The multi-functionality of Fold will mean that people can own fewer charging devices and therefore further play their part in helping to reduce the impact of electronic waste on the environment.

Creating sustainable solutions doesn’t just stop at products. It’s also important to look at the tech and infrastructure behind creating products which have an impact on things like carbon emissions and climate impact. We recently worked alongside a zero waste grocery service called Dizzie to create reusable and refillable fossil-fuel free bioplastic packaging that is long-lasting and 100% recyclable at end of life. We created pots that could be decanted or stored, to later be collected, washed and reused at the Dizzie warehouse.

Looking at the principles of the circular economy, we carried out holistic research into the packaging landscape and worked with Dizzie to design a packaging system that would ultimately save warehouse space and reduce the carbon footprint of deliveries.

Taking inspiration from the stacking format of a bento box, we designed Dizzie’s new packaging to stack together vertically. The three sizes of pots are sized in thirds, so that the height of three small pots equals one large pot, allowing the pots to stack together in many combinations and still reach the same overall height.

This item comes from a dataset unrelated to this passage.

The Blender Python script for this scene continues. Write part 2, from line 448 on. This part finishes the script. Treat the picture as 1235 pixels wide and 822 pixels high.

In terms of logistics, the pots were designed to enable simple and efficient cleaning when returned to the warehouse, while also being cost-effective to manufacture. The pots can efficiently nest together when empty, which saves space in the warehouse and reduces the carbon footprint of transporting them. The efficiencies in the design and choice of material combined with EU production ensures the Dizzie pots have the smallest possible carbon footprint

and shifts the economies on reusable packaging. Good design endures and is cherished, so designing sustainably means avoiding single-use solutions and generating a strategy for the entire lifecycle of your product so that you’re considering its total environmental impact. New technologies are always emerging, new materials are always being created, and fresh insights are always there to be uncovered. As designers, we own our responsibility to create and design new products responsibly and encourage our clients to do so also. Our hope is that sustainable approaches will become ingrained across the industry, in every part of the product development process.